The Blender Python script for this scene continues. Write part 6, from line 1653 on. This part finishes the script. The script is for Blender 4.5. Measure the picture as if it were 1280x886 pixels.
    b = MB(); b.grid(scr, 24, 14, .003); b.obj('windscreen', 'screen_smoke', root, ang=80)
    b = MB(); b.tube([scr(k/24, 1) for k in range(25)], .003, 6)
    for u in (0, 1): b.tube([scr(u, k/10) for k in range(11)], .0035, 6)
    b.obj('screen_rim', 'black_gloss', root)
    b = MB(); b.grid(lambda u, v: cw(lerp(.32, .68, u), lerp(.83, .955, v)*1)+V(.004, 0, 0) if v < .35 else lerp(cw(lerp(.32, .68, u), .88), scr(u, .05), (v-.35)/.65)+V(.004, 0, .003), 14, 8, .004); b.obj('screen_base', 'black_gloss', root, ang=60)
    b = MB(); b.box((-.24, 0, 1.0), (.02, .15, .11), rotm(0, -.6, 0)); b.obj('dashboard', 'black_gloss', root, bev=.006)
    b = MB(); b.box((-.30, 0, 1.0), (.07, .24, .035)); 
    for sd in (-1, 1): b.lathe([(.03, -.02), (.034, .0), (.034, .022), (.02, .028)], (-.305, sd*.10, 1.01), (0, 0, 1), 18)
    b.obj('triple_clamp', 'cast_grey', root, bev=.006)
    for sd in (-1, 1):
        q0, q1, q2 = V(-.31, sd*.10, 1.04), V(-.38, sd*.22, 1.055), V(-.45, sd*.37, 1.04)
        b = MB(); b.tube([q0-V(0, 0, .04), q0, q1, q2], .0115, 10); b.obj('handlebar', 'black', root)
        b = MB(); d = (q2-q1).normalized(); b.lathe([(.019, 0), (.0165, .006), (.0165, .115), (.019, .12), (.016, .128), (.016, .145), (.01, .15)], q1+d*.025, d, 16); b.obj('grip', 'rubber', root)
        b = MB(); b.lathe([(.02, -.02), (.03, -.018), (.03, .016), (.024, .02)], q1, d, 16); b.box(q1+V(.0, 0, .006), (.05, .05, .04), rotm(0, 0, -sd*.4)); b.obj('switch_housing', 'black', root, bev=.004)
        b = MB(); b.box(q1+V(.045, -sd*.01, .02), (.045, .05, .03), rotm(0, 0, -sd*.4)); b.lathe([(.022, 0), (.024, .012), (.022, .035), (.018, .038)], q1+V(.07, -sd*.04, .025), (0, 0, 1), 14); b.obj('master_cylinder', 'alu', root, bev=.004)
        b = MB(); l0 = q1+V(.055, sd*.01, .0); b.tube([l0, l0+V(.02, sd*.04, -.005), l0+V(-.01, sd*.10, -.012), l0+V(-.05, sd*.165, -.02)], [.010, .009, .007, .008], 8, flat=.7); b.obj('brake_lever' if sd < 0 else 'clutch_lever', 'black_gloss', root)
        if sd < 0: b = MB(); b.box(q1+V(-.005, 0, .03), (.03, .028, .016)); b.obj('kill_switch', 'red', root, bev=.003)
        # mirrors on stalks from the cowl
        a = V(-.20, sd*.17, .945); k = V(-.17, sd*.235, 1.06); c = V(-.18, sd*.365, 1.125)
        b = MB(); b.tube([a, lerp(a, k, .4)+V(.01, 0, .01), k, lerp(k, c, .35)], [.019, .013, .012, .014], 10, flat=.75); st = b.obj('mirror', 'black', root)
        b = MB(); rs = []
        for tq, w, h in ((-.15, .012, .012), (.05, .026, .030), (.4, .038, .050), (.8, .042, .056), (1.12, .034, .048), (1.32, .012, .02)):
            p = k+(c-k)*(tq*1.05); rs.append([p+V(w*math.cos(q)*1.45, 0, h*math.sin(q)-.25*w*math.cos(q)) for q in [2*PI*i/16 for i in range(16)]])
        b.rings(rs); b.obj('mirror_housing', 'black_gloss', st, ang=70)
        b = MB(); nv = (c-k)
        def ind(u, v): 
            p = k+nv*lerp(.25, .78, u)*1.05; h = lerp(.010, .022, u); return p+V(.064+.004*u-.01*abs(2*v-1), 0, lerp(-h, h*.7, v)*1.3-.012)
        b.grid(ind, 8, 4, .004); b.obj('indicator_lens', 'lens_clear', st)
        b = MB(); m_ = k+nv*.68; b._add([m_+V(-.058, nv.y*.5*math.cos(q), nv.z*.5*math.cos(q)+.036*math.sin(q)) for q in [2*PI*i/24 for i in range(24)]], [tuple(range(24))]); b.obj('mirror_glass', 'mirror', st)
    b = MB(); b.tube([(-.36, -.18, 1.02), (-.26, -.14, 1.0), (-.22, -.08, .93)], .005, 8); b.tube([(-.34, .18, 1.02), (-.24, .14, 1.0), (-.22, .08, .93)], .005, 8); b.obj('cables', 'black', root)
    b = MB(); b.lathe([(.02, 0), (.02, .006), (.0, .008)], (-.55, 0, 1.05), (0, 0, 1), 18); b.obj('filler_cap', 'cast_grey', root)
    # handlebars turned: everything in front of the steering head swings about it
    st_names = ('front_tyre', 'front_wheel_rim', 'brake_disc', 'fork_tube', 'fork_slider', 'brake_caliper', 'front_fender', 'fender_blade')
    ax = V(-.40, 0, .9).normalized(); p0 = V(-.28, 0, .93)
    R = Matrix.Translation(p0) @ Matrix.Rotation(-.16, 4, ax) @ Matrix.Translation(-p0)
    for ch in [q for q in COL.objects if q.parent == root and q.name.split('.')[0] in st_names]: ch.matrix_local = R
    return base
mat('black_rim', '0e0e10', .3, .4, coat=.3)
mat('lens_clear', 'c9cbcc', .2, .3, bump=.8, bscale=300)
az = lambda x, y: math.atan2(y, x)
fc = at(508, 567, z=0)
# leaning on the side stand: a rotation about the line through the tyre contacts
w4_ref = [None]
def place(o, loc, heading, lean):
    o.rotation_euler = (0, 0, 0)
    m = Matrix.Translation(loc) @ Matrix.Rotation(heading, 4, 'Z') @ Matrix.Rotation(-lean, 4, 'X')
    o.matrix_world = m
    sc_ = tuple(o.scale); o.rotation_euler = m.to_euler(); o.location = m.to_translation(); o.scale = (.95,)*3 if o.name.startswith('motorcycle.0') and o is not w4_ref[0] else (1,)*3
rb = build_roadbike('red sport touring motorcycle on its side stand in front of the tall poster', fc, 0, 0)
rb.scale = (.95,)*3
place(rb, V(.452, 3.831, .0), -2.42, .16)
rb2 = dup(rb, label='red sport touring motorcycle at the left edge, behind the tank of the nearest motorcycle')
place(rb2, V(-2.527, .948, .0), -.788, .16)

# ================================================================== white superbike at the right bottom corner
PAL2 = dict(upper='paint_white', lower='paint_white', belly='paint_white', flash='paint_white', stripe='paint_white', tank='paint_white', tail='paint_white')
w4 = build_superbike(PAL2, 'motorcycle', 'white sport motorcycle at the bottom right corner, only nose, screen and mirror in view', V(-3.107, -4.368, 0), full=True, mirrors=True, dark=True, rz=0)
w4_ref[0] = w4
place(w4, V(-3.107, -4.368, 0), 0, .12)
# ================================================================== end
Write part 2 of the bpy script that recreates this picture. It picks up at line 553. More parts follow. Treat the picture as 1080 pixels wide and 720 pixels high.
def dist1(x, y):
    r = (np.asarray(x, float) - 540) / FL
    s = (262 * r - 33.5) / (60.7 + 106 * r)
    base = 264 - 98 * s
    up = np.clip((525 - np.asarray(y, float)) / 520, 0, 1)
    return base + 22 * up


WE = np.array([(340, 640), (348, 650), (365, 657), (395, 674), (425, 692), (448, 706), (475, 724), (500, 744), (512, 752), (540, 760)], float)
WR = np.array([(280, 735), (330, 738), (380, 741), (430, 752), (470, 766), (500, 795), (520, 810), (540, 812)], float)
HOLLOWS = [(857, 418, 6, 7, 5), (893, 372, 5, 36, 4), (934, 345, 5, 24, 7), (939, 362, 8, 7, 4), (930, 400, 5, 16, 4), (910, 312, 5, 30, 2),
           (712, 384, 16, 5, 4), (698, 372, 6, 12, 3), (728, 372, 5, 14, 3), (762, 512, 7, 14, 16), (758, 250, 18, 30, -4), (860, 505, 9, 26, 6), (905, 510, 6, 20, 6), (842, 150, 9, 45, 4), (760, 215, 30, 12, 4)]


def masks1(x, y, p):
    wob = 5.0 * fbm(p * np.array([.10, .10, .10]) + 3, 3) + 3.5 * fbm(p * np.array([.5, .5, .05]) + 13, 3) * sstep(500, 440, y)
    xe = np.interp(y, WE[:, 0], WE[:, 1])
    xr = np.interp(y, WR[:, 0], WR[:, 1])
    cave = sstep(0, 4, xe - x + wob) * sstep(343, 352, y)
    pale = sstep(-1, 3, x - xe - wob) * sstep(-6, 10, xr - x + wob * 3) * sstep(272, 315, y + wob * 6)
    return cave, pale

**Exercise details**
Which lines above hold the word "pixels"? Copy each of them.

**Exercise result**
The Blender Python script for this scene continues. Write part 6, from line 1653 on. This part finishes the script. The script is for Blender 4.5. Measure the picture as if it were 1280x886 pixels.
Write part 2 of the bpy script that recreates this picture. It picks up at line 553. More parts follow. Treat the picture as 1080 pixels wide and 720 pixels high.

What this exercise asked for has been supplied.